DATA PROVIDED |
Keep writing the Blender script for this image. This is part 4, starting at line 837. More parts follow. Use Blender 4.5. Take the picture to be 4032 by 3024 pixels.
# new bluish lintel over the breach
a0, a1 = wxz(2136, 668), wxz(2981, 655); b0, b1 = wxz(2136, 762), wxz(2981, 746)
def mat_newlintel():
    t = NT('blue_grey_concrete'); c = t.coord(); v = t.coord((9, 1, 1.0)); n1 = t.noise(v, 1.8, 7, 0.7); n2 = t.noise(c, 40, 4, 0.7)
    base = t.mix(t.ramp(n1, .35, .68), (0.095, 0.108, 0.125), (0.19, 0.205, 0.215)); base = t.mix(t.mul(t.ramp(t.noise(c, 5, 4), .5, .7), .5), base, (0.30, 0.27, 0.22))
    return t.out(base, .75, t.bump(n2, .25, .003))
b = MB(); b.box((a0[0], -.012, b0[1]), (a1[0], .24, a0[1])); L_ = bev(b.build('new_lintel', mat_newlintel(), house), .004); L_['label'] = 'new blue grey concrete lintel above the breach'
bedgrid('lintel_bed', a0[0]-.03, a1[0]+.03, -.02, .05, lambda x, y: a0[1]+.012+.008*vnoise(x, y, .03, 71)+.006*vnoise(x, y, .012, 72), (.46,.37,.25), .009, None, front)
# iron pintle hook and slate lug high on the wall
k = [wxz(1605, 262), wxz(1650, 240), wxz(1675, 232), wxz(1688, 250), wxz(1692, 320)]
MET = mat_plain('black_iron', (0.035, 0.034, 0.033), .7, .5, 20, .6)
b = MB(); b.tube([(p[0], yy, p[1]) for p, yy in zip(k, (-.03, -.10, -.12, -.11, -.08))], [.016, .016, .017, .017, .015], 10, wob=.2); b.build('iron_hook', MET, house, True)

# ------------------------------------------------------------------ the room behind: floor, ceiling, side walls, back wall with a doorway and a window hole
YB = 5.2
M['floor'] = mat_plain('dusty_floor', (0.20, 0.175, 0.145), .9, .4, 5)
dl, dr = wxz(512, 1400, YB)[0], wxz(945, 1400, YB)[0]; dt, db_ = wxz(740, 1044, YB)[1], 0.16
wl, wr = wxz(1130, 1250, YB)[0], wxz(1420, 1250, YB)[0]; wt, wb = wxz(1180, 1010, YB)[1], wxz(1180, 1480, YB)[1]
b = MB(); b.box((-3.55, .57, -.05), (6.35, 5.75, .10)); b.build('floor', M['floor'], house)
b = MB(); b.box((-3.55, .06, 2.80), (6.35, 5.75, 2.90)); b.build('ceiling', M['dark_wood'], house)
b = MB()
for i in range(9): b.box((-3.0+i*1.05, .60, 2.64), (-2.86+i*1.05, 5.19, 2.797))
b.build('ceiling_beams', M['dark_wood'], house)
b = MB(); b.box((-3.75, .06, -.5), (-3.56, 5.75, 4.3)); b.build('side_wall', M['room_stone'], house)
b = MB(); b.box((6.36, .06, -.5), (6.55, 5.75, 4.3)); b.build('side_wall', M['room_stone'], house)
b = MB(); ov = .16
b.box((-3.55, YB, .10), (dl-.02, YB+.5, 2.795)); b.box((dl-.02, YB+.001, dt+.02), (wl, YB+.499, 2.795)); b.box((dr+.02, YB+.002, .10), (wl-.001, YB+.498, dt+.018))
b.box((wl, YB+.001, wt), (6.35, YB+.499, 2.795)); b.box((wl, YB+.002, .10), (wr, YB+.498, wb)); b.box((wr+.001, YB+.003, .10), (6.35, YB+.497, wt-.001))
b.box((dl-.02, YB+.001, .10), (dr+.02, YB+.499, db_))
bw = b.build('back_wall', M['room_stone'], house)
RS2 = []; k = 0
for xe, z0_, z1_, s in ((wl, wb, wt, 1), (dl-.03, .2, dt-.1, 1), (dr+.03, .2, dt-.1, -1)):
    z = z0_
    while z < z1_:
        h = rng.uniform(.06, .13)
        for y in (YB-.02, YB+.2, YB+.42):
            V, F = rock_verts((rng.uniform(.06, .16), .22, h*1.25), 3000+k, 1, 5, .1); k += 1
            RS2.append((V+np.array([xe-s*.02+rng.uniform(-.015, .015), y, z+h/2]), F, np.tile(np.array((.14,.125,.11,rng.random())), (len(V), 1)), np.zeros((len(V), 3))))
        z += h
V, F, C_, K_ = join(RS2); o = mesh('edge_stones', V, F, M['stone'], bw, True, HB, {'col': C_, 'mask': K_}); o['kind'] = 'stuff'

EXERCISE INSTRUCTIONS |
Only the lines from the top of the data through the line that contains "b = MB(); b.tube([(p[0], yy, p[1])" should be quoted, exactly as they stand.

TASK SOLUTION |
Keep writing the Blender script for this image. This is part 4, starting at line 837. More parts follow. Use Blender 4.5. Take the picture to be 4032 by 3024 pixels.
# new bluish lintel over the breach
a0, a1 = wxz(2136, 668), wxz(2981, 655); b0, b1 = wxz(2136, 762), wxz(2981, 746)
def mat_newlintel():
    t = NT('blue_grey_concrete'); c = t.coord(); v = t.coord((9, 1, 1.0)); n1 = t.noise(v, 1.8, 7, 0.7); n2 = t.noise(c, 40, 4, 0.7)
    base = t.mix(t.ramp(n1, .35, .68), (0.095, 0.108, 0.125), (0.19, 0.205, 0.215)); base = t.mix(t.mul(t.ramp(t.noise(c, 5, 4), .5, .7), .5), base, (0.30, 0.27, 0.22))
    return t.out(base, .75, t.bump(n2, .25, .003))
b = MB(); b.box((a0[0], -.012, b0[1]), (a1[0], .24, a0[1])); L_ = bev(b.build('new_lintel', mat_newlintel(), house), .004); L_['label'] = 'new blue grey concrete lintel above the breach'
bedgrid('lintel_bed', a0[0]-.03, a1[0]+.03, -.02, .05, lambda x, y: a0[1]+.012+.008*vnoise(x, y, .03, 71)+.006*vnoise(x, y, .012, 72), (.46,.37,.25), .009, None, front)
# iron pintle hook and slate lug high on the wall
k = [wxz(1605, 262), wxz(1650, 240), wxz(1675, 232), wxz(1688, 250), wxz(1692, 320)]
MET = mat_plain('black_iron', (0.035, 0.034, 0.033), .7, .5, 20, .6)
b = MB(); b.tube([(p[0], yy, p[1]) for p, yy in zip(k, (-.03, -.10, -.12, -.11, -.08))], [.016, .016, .017, .017, .015], 10, wob=.2); b.build('iron_hook', MET, house, True)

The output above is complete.